We are all so overworked and sleep deprived that even when our three (or more!) alarms go off we sometimes have trouble waking up enough even to remember what day it is, or whether it is early morning or early evening when we notice the weak light outside the window.
One summer evening, a Friday, I thought we were in danger of a tornado because I believed it was daytime but the sky did not look right. The light was all weird and "overcast," and it seemed oddly colored. That's because it was about 8:00 in the evening (daylight savings time), not 8:00 in the morning. IOW, I'd mistaken the light just before dusk for full morning light because I had just awakened from a nap after an exhausting week with far too much work and too little sleep.
The reason I thought "tornado" is that I live in Kansas, it was tornado season, and I had often seen weird sky/light right before dangerous storms, including those that spawned tornadoes.
Undoubtedly, if I were the sort of person who is scared enough of home invasions to always keep a loaded gun right by me while I sleep, I would, upon hearing footsteps rapidly approaching my bedroom, immediately jump to the "disaster" scenario that occupies the main spot in my fear (or at least my "be prepared!"

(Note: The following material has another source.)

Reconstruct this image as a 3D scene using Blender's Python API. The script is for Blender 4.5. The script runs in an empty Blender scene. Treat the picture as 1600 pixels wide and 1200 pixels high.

geography. In my case, when faced with a weirdly lit sky, my lizard brain thought, "What must I do to protect myself from the imminent storm?" The "Oh, no! Home invasion--and they are right outside my bedroom!" mind would immediately jump to the defensive behavior she had always expected to have to resort to someday.
Yes, I do believe people who regularly keep a loaded gun by them while they sleep do so because they believe it likely that they *will* need to use it someday. In fact, I suspect that many of them have home invasion nightmares just as I have nightmares about situations that provoke anxiety in me--or those that have provoked my anxiety in the past.
So that is a real possibility--i.e., that the sound of the opening door as the daughter returned caused the mother's sleeping mind to slip into a home invasion dream, and the sound of rapid footsteps closing in on her provoked a defensive reaction, one she had mentally rehearsed both consciously and subconsciously, that was still halfway--or even more-- still part of the dream. And just as our dreams don't stick with us as we fully awaken, the mother might not even remember dreaming. She would remember only that moment of panic when she reacted to what *felt* like a terrifying home invasion.